== Your instructions ==
Can you pull out each line of the data below that includes the word "Write"?

== Scene modeling code data ==
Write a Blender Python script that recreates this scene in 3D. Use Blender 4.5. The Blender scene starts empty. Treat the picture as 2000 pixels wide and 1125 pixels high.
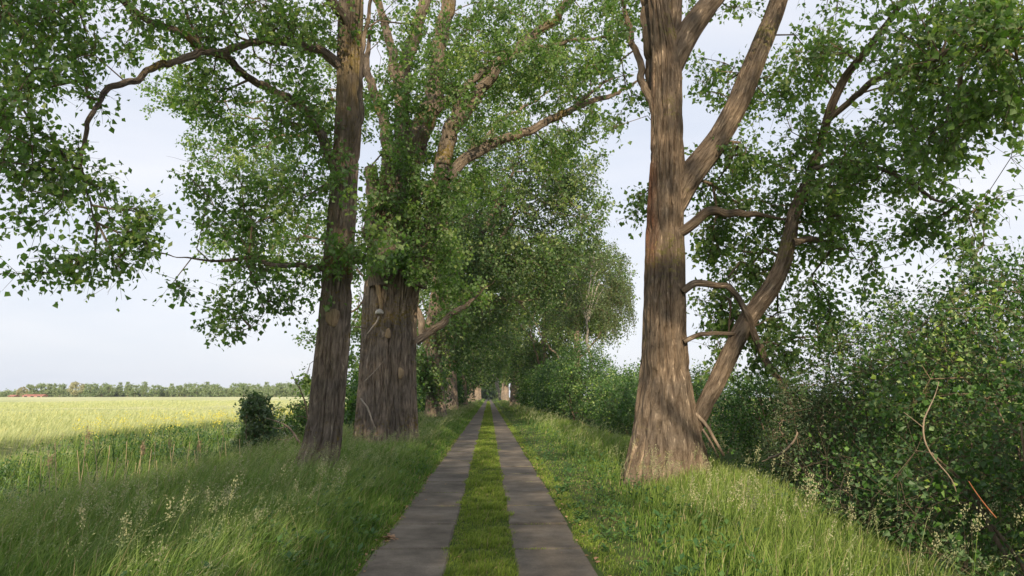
import bpy, math, random
import numpy as np
from mathutils import Vector

# ------------------------------------------------------------------ camera, sky, sun, exposure
scene = bpy.context.scene
random.seed(7)
RS = np.random.RandomState
R = math.radians
F_PX, CX, CY = 1444.0, 1000.0, 562.5
CAM_H, PITCH, YAW = 1.6, R(8.27), R(1.78)
cd = bpy.data.cameras.new('camera'); cam = bpy.data.objects.new('camera', cd)
scene.collection.objects.link(cam); scene.camera = cam
cd.sensor_width = 36.0; cd.lens = 36.0 * F_PX / 2000.0; cd.clip_start = 0.05; cd.clip_end = 4000.0
cam.location = (0, 0, CAM_H)
cam.rotation_euler = (math.pi / 2 + PITCH, 0, -YAW)

SUN_EL, SUN_AZ = R(27), R(2)          # elevation; degrees left of straight behind the camera
SUN_ROT = math.pi + SUN_AZ
world = bpy.data.worlds.new('World'); scene.world = world; world.use_nodes = True
nt = world.node_tree; nt.nodes.clear()
wo = nt.nodes.new('ShaderNodeOutputWorld'); bg = nt.nodes.new('ShaderNodeBackground')
sky = nt.nodes.new('ShaderNodeTexSky'); sky.sky_type = 'NISHITA'; sky.sun_disc = False
sky.sun_elevation = SUN_EL; sky.sun_rotation = SUN_ROT; sky.air_density = 1.0; sky.dust_density = 1.5
tc = nt.nodes.new('ShaderNodeTexCoord'); mp = nt.nodes.new('ShaderNodeMapping')
mp.inputs['Scale'].default_value = (1.0, 1.0, 4.5)
nz = nt.nodes.new('ShaderNodeTexNoise'); nz.inputs['Scale'].default_value = 1.6
nz.inputs['Detail'].default_value = 5; nz.inputs['Roughness'].default_value = 0.5
cr = nt.nodes.new('ShaderNodeValToRGB')
cr.color_ramp.elements[0].position = 0.3; cr.color_ramp.elements[0].color = (6.0, 6.6, 7.8, 1)
cr.color_ramp.elements[1].position = 0.7; cr.color_ramp.elements[1].color = (8.5, 8.5, 8.9, 1)
mx = nt.nodes.new('ShaderNodeMix'); mx.data_type = 'RGBA'; mx.inputs[0].default_value = 0.86
nt.links.new(tc.outputs['Generated'], mp.inputs['Vector']); nt.links.new(mp.outputs[0], nz.inputs['Vector'])
nt.links.new(nz.outputs['Fac'], cr.inputs[0])
nt.links.new(sky.outputs[0], mx.inputs[6]); nt.links.new(cr.outputs[0], mx.inputs[7])
nt.links.new(mx.outputs[2], bg.inputs[0]); bg.inputs[1].default_value = 0.1
nt.links.new(bg.outputs[0], wo.inputs[0])

sl = bpy.data.lights.new('sun', 'SUN'); so = bpy.data.objects.new('sun', sl); scene.collection.objects.link(so)
sl.energy = 5.0; sl.angle = R(0.6); sl.color = (1.0, 0.84, 0.60)
sdir = Vector((-math.sin(SUN_AZ) * math.cos(SUN_EL), -math.cos(SUN_AZ) * math.cos(SUN_EL), math.sin(SUN_EL)))
so.rotation_euler = sdir.to_track_quat('Z', 'Y').to_euler()
scene.view_settings.view_transform = 'Standard'; scene.view_settings.look = 'None'
scene.view_settings.exposure = 0.32; scene.view_settings.gamma = 1.0
scene.cycles.max_bounces = 6; scene.cycles.diffuse_bounces = 3; scene.cycles.transmission_bounces = 4
scene.cycles.transparent_max_bounces = 4; scene.cycles.glossy_bounces = 2

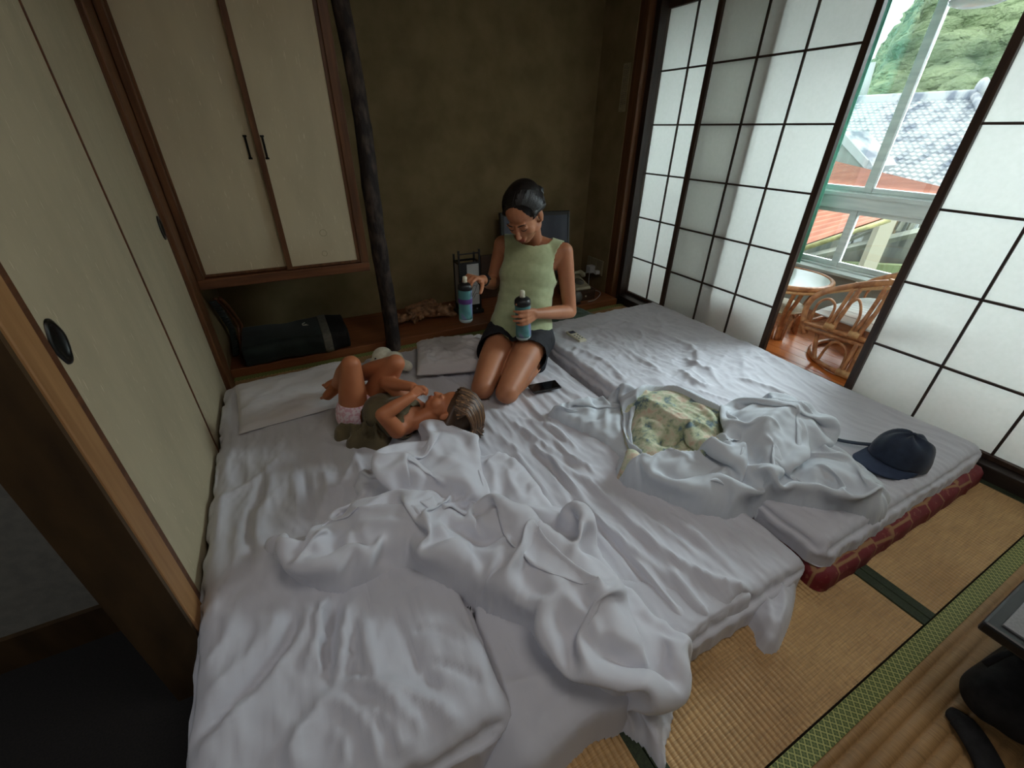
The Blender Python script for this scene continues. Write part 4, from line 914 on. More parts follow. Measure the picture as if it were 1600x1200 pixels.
LOB1 = [([(432, 850), (480, 835), (520, 808), (560, 800), (605, 860), (600, 905), (540, 920), (485, 918), (440, 885)], .040, .09), ([(662, 668), (690, 660), (738, 682), (750, 720), (757, 772), (735, 778), (697, 765), (660, 768), (625, 765), (572, 738), (600, 722), (640, 700)], .070, .11),
        ([(545, 795), (575, 790), (640, 775), (700, 775), (760, 800), (800, 800), (860, 825), (925, 880), (950, 950), (985, 1010), (920, 1040), (860, 1000), (820, 955), (760, 935), (700, 905), (620, 880), (575, 860), (555, 830)], .075, .14),
        ([(870, 800), (905, 790), (928, 812), (936, 845), (915, 860), (890, 840)], .06, .05)]
RID1 = [([(575, 731), (625, 752), (662, 757), (697, 755), (757, 776)], .030, .05, .012), ([(600, 722), (640, 718), (680, 700), (690, 680)], .012, .03), ([(660, 700), (690, 720), (740, 735)], .012, .02),
        ([(580, 765), (612, 775), (655, 768)], -.075, .022, .030), ([(590, 790), (625, 785), (650, 775)], -.055, .018), ([(560, 742), (553, 778), (562, 804), (578, 814)], .030, .014, .02),
        ([(540, 795), (560, 825), (577, 855), (607, 870), (650, 885), (700, 893), (737, 922)], .024, .03, .010), ([(576, 812), (612, 790), (640, 775), (662, 768)], .022, .014, .02),
        ([(585, 808), (620, 808), (672, 817)], .016, .010, .016), ([(565, 828), (610, 829), (655, 832)], .013, .008, .014), ([(585, 853), (625, 856), (665, 858), (700, 838), (745, 841)], .020, .010, .016),
        ([(672, 785), (688, 815), (750, 843), (790, 840)], -.050, .020), ([(662, 768), (700, 800), (712, 816), (738, 828)], .034, .016, .022),
        ([(732, 824), (762, 812), (800, 805), (850, 828), (915, 876), (957, 958), (985, 1015)], .052, .03, .055), ([(740, 790), (775, 787), (820, 780), (875, 783), (892, 793)], .030, .012, .016),
        ([(752, 803), (805, 795), (850, 806), (885, 822), (905, 862)], -.030, .014), ([(872, 801), (905, 789), (925, 812), (938, 842)], .020, .010), ([(895, 812), (900, 835), (922, 850)], -.018, .010),
        ([(812, 863), (800, 910), (785, 955)], .032, .012, .024), ([(826, 880), (812, 920), (800, 958)], -.030, .010), ([(757, 865), (772, 900), (776, 925)], .022, .012), ([(725, 845), (715, 880), (722, 905)], .018, .014), ([(740, 860), (748, 890), (745, 915)], -.014, .010),
        ([(700, 893), (725, 905), (742, 926), (784, 956)], .014, .012, .008), ([(927, 895), (956, 950), (988, 1004), (1022, 1067), (1040, 1139)], .030, .022, .05), ([(968, 897), (999, 966), (1018, 1024), (1016, 1060)], .022, .016), ([(975, 930), (1006, 985), (1022, 1035)], -.020, .010),
        ([(867, 903), (847, 975), (852, 1010)], .022, .016, .022), ([(870, 937), (925, 972), (930, 1024), (948, 1066)], .018, .016), ([(900, 930), (950, 1000), (965, 1060)], -.014, .014), ([(820, 940), (832, 968), (845, 1005)], .018, .010),
        ([(1035, 960), (1055, 1010), (1050, 1080)], .014, .02), ([(940, 1085), (985, 1110), (1030, 1130)], .012, .014), ([(480, 850), (510, 880), (560, 900), (600, 905)], .010, .03), ([(500, 815), (500, 860), (505, 900)], .018, .012, .02), ([(520, 810), (525, 855), (535, 890)], -.014, .012), ([(550, 830), (545, 870), (540, 905)], .014, .016), ([(440, 850), (480, 870), (500, 905)], .012, .018),
        ([(762, 702), (774, 735), (765, 775)], .014, .010), ([(790, 705), (800, 740), (820, 772)], .016, .012), ([(775, 720), (785, 760), (790, 778)], -.010, .010), ([(830, 740), (835, 765), (825, 778)], .014, .010),
        ([(985, 1040), (1000, 1085), (1030, 1150)], .016, .014), ([(560, 750), (575, 770), (572, 795)], -.03, .014)]
o = duvet('duvet', OUT1, LOB1, RID1, M_duvet, .15, .045, .10, .010, 61)
props(o, 'large rumpled white duvet across the left and middle futons, corner trailing to the mat', 'duvet', 'rumpled duvets')
M_floral = None
def floral():
    m, nt, n, l, b = _nodes('faded_floral_quilt'); b.inputs['Roughness'].default_value = .8
    mp = mapping(nt, (16, 16, 16)); nz = n.new('ShaderNodeTexNoise'); nz.inputs['Scale'].default_value = 1; nz.inputs['Detail'].default_value = 7; nz.inputs['Roughness'].default_value = .7; l.new(mp.outputs[0], nz.inputs[0])
    r = n.new('ShaderNodeValToRGB'); e = r.color_ramp.elements; e[0].position = .38; e[0].color = V4(s2l(96, 118, 130)); e[1].position = .47; e[1].color = V4(s2l(176, 184, 150))
    x = e.new(.55); x.color = V4(s2l(206, 204, 180)); x = e.new(.64); x.color = V4(s2l(206, 178, 156)); x = e.new(.72); x.color = V4(s2l(150, 160, 120)); l.new(nz.outputs[0], r.inputs[0]); l.new(r.outputs[0], b.inputs['Base Color']); return m
OUT2 = [(860, 622), (905, 606), (950, 602), (985, 604), (1012, 603), (1050, 603), (1100, 622), (1140, 637), (1160, 628), (1205, 616), (1250, 624), (1285, 645), (1298, 680), (1341, 712), (1385, 748), (1397, 775), (1378, 795), (1330, 790), (1276, 783), (1235, 776), (1195, 768), (1155, 784), (1119, 782), (1080, 772), (1044, 757), (1005, 742), (975, 727), (966, 708), (970, 688), (945, 668), (905, 646), (875, 634)]
LOB2 = [([(1140, 640), (1165, 628), (1205, 616), (1250, 624), (1288, 650), (1297, 685), (1250, 712), (1215, 750), (1192, 766), (1180, 740), (1172, 700), (1145, 680)], .085, .13), ([(990, 620), (1050, 603), (1100, 622), (1140, 645), (1130, 680), (1060, 700), (1000, 690)], .045, .07),
        ([(968, 700), (1020, 690), (1080, 680), (1150, 680), (1180, 700), (1185, 760), (1130, 780), (1060, 755), (985, 725)], .055, .12), ([(1230, 720), (1300, 695), (1345, 720), (1392, 760), (1385, 790), (1300, 785), (1220, 770)], .045, .12)]
RID2 = [([(1179, 699), (1199, 668), (1222, 656), (1262, 647), (1291, 667)], .034, .02, .026), ([(1140, 655), (1175, 640), (1210, 640), (1250, 650)], .020, .016), ([(1150, 690), (1180, 660), (1220, 630)], .014, .02),
        ([(1180, 703), (1186, 735), (1190, 766)], -.040, .012), ([(1228, 687), (1242, 727), (1210, 750), (1194, 765)], .026, .012, .022), ([(1205, 690), (1222, 710), (1235, 728)], .016, .010), ([(1195, 700), (1200, 735), (1198, 756)], .018, .010), ([(1215, 672), (1230, 700)], -.016, .010), ([(1245, 690), (1260, 720), (1225, 755)], -.034, .016),
        ([(1173, 696), (1142, 719), (1090, 770)], .018, .010, .014), ([(1150, 700), (1115, 725), (1065, 760)], -.010, .008), ([(1021, 707), (1078, 687), (1120, 682), (1150, 680)], .022, .014, .02), ([(1000, 720), (1050, 712), (1090, 700)], .012, .016), ([(1040, 745), (1060, 720), (1075, 700)], .012, .014),
        ([(1150, 720), (1165, 745), (1160, 775)], .018, .010), ([(1172, 715), (1178, 745), (1170, 770)], .014, .008), ([(1130, 740), (1140, 760), (1150, 778)], .016, .010), ([(1250, 730), (1300, 735), (1360, 770)], .014, .03), ([(1370, 735), (1382, 765), (1376, 790)], .012, .010), ([(1260, 660), (1275, 680), (1320, 715)], .018, .016),
        ([(955, 608), (950, 640), (972, 668)], .022, .010), ([(940, 610), (935, 635), (950, 655)], -.014, .008), ([(925, 612), (920, 635), (935, 655)], .016, .010), ([(970, 612), (968, 640), (985, 665)], .016, .010), ([(880, 620), (905, 630), (915, 642)], .010, .012), ([(983, 615), (985, 645), (992, 668)], -.02, .010),
        ([(1130, 645), (1140, 665), (1160, 690)], -.045, .014), ([(1010, 640), (1040, 655), (1070, 675)], .012, .016), ([(1080, 625), (1110, 645), (1125, 665)], .014, .014)]
INN = [(1009, 607), (1044, 604), (1073, 613), (1110, 626), (1142, 638), (1136, 656), (1119, 667), (1139, 678), (1090, 685), (1044, 690), (1015, 706), (969, 704), (975, 687), (1005, 675), (998, 655), (992, 632)]
o = duvet('duvet', OUT2, LOB2, RID2, M_duvet2, .19, .045, .095, .008, 91, inner=(INN, floral(), .06, [((1062, 648), (.05, .022), .055)]))
props(o, 'smaller twisted white duvet on the right futon, its floral inner quilt spilling out', 'duvet', 'rumpled duvets')
for c in o.children: c['label'] = 'faded green and cream floral inner quilt'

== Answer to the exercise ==
Write a Blender Python script that recreates this scene in 3D. Use Blender 4.5. The Blender scene starts empty. Treat the picture as 2000 pixels wide and 1125 pixels high.
The Blender Python script for this scene continues. Write part 4, from line 914 on. More parts follow. Measure the picture as if it were 1600x1200 pixels.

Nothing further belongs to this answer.